Given data ->
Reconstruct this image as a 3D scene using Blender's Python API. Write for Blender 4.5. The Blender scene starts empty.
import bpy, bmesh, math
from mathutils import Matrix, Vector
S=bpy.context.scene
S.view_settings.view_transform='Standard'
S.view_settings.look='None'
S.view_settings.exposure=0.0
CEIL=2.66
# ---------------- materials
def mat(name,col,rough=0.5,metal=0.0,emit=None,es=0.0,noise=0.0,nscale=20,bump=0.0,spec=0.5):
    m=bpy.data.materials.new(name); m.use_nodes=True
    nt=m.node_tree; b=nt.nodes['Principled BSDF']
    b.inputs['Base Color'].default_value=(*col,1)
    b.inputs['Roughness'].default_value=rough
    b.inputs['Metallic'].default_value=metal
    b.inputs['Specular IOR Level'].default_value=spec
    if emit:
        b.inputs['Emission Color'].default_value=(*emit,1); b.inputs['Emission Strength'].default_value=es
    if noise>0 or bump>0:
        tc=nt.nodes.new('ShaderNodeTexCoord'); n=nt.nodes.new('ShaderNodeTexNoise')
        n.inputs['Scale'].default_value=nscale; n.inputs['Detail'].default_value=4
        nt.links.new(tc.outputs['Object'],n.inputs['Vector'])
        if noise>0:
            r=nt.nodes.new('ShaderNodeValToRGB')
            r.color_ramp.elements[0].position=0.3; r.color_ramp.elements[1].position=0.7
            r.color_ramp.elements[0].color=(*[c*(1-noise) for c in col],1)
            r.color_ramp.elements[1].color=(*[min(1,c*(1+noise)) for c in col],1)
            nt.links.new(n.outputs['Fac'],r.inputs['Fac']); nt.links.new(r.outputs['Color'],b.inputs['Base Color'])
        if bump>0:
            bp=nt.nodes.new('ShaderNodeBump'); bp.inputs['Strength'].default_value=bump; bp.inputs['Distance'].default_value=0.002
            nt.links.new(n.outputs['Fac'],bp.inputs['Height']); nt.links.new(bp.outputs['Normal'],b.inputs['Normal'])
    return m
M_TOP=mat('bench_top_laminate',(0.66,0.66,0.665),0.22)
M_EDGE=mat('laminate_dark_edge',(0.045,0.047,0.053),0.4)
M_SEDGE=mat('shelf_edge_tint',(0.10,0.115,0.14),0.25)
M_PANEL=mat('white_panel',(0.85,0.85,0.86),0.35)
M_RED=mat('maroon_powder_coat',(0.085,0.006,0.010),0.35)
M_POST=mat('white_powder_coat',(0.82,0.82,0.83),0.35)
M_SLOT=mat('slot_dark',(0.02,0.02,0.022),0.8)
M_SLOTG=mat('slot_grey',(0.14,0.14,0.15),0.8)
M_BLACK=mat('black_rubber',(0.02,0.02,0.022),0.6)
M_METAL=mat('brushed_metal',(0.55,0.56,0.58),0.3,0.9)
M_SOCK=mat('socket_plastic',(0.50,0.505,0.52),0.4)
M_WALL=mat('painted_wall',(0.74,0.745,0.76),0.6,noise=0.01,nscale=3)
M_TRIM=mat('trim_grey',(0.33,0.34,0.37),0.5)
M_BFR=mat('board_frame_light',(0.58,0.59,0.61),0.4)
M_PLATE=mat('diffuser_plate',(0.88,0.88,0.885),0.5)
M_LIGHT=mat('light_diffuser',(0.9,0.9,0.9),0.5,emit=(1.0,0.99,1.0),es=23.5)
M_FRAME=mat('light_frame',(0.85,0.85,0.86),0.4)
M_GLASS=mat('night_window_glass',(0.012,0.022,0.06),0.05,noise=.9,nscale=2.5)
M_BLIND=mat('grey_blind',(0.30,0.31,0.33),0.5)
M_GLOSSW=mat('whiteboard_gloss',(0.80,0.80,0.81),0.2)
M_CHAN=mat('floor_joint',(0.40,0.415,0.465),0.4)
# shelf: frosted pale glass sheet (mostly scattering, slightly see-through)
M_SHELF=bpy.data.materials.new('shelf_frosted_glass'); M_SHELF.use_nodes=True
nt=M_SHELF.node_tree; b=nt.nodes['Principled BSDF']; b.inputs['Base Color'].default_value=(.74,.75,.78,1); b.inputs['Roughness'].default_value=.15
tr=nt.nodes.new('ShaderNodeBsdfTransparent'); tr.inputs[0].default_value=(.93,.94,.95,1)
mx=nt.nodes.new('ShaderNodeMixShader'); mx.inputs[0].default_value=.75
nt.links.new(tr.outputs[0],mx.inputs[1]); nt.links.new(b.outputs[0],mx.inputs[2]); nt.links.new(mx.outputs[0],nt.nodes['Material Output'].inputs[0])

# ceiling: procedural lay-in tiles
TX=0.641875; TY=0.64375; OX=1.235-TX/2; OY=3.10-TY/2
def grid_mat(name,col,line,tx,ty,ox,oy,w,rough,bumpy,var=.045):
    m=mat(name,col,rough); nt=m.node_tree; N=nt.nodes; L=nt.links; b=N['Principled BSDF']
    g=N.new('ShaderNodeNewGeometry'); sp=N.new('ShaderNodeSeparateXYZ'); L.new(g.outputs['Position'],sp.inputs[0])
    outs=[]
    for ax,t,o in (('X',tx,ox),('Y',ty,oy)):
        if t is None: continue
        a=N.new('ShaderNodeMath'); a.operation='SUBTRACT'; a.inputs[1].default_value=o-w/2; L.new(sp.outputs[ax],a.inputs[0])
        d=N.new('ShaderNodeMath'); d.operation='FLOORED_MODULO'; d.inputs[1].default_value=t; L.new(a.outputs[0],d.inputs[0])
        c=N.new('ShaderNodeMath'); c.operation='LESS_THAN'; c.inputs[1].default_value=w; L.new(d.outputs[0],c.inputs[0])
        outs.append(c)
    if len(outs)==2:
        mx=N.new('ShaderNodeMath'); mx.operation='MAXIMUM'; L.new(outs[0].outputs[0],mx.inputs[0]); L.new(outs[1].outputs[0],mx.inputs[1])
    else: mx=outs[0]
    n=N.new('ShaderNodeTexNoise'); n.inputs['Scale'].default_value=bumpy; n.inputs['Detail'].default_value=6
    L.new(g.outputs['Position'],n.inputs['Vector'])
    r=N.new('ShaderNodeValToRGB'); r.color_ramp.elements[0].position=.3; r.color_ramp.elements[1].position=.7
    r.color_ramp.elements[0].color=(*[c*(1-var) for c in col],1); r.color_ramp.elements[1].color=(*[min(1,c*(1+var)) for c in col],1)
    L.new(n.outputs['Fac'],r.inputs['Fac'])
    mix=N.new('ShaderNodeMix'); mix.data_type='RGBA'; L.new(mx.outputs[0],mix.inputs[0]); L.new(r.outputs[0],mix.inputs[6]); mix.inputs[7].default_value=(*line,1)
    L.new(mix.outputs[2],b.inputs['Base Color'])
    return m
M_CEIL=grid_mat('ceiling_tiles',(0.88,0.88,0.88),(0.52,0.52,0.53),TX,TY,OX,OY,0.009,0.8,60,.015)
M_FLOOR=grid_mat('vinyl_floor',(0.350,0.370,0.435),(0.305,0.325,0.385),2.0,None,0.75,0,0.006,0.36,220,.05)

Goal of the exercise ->
Give back the whole listing, word for word.

Answer to this exercise ->
Reconstruct this image as a 3D scene using Blender's Python API. Write for Blender 4.5. The Blender scene starts empty.
import bpy, bmesh, math
from mathutils import Matrix, Vector
S=bpy.context.scene
S.view_settings.view_transform='Standard'
S.view_settings.look='None'
S.view_settings.exposure=0.0
CEIL=2.66
# ---------------- materials
def mat(name,col,rough=0.5,metal=0.0,emit=None,es=0.0,noise=0.0,nscale=20,bump=0.0,spec=0.5):
    m=bpy.data.materials.new(name); m.use_nodes=True
    nt=m.node_tree; b=nt.nodes['Principled BSDF']
    b.inputs['Base Color'].default_value=(*col,1)
    b.inputs['Roughness'].default_value=rough
    b.inputs['Metallic'].default_value=metal
    b.inputs['Specular IOR Level'].default_value=spec
    if emit:
        b.inputs['Emission Color'].default_value=(*emit,1); b.inputs['Emission Strength'].default_value=es
    if noise>0 or bump>0:
        tc=nt.nodes.new('ShaderNodeTexCoord'); n=nt.nodes.new('ShaderNodeTexNoise')
        n.inputs['Scale'].default_value=nscale; n.inputs['Detail'].default_value=4
        nt.links.new(tc.outputs['Object'],n.inputs['Vector'])
        if noise>0:
            r=nt.nodes.new('ShaderNodeValToRGB')
            r.color_ramp.elements[0].position=0.3; r.color_ramp.elements[1].position=0.7
            r.color_ramp.elements[0].color=(*[c*(1-noise) for c in col],1)
            r.color_ramp.elements[1].color=(*[min(1,c*(1+noise)) for c in col],1)
            nt.links.new(n.outputs['Fac'],r.inputs['Fac']); nt.links.new(r.outputs['Color'],b.inputs['Base Color'])
        if bump>0:
            bp=nt.nodes.new('ShaderNodeBump'); bp.inputs['Strength'].default_value=bump; bp.inputs['Distance'].default_value=0.002
            nt.links.new(n.outputs['Fac'],bp.inputs['Height']); nt.links.new(bp.outputs['Normal'],b.inputs['Normal'])
    return m
M_TOP=mat('bench_top_laminate',(0.66,0.66,0.665),0.22)
M_EDGE=mat('laminate_dark_edge',(0.045,0.047,0.053),0.4)
M_SEDGE=mat('shelf_edge_tint',(0.10,0.115,0.14),0.25)
M_PANEL=mat('white_panel',(0.85,0.85,0.86),0.35)
M_RED=mat('maroon_powder_coat',(0.085,0.006,0.010),0.35)
M_POST=mat('white_powder_coat',(0.82,0.82,0.83),0.35)
M_SLOT=mat('slot_dark',(0.02,0.02,0.022),0.8)
M_SLOTG=mat('slot_grey',(0.14,0.14,0.15),0.8)
M_BLACK=mat('black_rubber',(0.02,0.02,0.022),0.6)
M_METAL=mat('brushed_metal',(0.55,0.56,0.58),0.3,0.9)
M_SOCK=mat('socket_plastic',(0.50,0.505,0.52),0.4)
M_WALL=mat('painted_wall',(0.74,0.745,0.76),0.6,noise=0.01,nscale=3)
M_TRIM=mat('trim_grey',(0.33,0.34,0.37),0.5)
M_BFR=mat('board_frame_light',(0.58,0.59,0.61),0.4)
M_PLATE=mat('diffuser_plate',(0.88,0.88,0.885),0.5)
M_LIGHT=mat('light_diffuser',(0.9,0.9,0.9),0.5,emit=(1.0,0.99,1.0),es=23.5)
M_FRAME=mat('light_frame',(0.85,0.85,0.86),0.4)
M_GLASS=mat('night_window_glass',(0.012,0.022,0.06),0.05,noise=.9,nscale=2.5)
M_BLIND=mat('grey_blind',(0.30,0.31,0.33),0.5)
M_GLOSSW=mat('whiteboard_gloss',(0.80,0.80,0.81),0.2)
M_CHAN=mat('floor_joint',(0.40,0.415,0.465),0.4)
# shelf: frosted pale glass sheet (mostly scattering, slightly see-through)
M_SHELF=bpy.data.materials.new('shelf_frosted_glass'); M_SHELF.use_nodes=True
nt=M_SHELF.node_tree; b=nt.nodes['Principled BSDF']; b.inputs['Base Color'].default_value=(.74,.75,.78,1); b.inputs['Roughness'].default_value=.15
tr=nt.nodes.new('ShaderNodeBsdfTransparent'); tr.inputs[0].default_value=(.93,.94,.95,1)
mx=nt.nodes.new('ShaderNodeMixShader'); mx.inputs[0].default_value=.75
nt.links.new(tr.outputs[0],mx.inputs[1]); nt.links.new(b.outputs[0],mx.inputs[2]); nt.links.new(mx.outputs[0],nt.nodes['Material Output'].inputs[0])

# ceiling: procedural lay-in tiles
TX=0.641875; TY=0.64375; OX=1.235-TX/2; OY=3.10-TY/2
def grid_mat(name,col,line,tx,ty,ox,oy,w,rough,bumpy,var=.045):
    m=mat(name,col,rough); nt=m.node_tree; N=nt.nodes; L=nt.links; b=N['Principled BSDF']
    g=N.new('ShaderNodeNewGeometry'); sp=N.new('ShaderNodeSeparateXYZ'); L.new(g.outputs['Position'],sp.inputs[0])
    outs=[]
    for ax,t,o in (('X',tx,ox),('Y',ty,oy)):
        if t is None: continue
        a=N.new('ShaderNodeMath'); a.operation='SUBTRACT'; a.inputs[1].default_value=o-w/2; L.new(sp.outputs[ax],a.inputs[0])
        d=N.new('ShaderNodeMath'); d.operation='FLOORED_MODULO'; d.inputs[1].default_value=t; L.new(a.outputs[0],d.inputs[0])
        c=N.new('ShaderNodeMath'); c.operation='LESS_THAN'; c.inputs[1].default_value=w; L.new(d.outputs[0],c.inputs[0])
        outs.append(c)
    if len(outs)==2:
        mx=N.new('ShaderNodeMath'); mx.operation='MAXIMUM'; L.new(outs[0].outputs[0],mx.inputs[0]); L.new(outs[1].outputs[0],mx.inputs[1])
    else: mx=outs[0]
    n=N.new('ShaderNodeTexNoise'); n.inputs['Scale'].default_value=bumpy; n.inputs['Detail'].default_value=6
    L.new(g.outputs['Position'],n.inputs['Vector'])
    r=N.new('ShaderNodeValToRGB'); r.color_ramp.elements[0].position=.3; r.color_ramp.elements[1].position=.7
    r.color_ramp.elements[0].color=(*[c*(1-var) for c in col],1); r.color_ramp.elements[1].color=(*[min(1,c*(1+var)) for c in col],1)
    L.new(n.outputs['Fac'],r.inputs['Fac'])
    mix=N.new('ShaderNodeMix'); mix.data_type='RGBA'; L.new(mx.outputs[0],mix.inputs[0]); L.new(r.outputs[0],mix.inputs[6]); mix.inputs[7].default_value=(*line,1)
    L.new(mix.outputs[2],b.inputs['Base Color'])
    return m
M_CEIL=grid_mat('ceiling_tiles',(0.88,0.88,0.88),(0.52,0.52,0.53),TX,TY,OX,OY,0.009,0.8,60,.015)
M_FLOOR=grid_mat('vinyl_floor',(0.350,0.370,0.435),(0.305,0.325,0.385),2.0,None,0.75,0,0.006,0.36,220,.05)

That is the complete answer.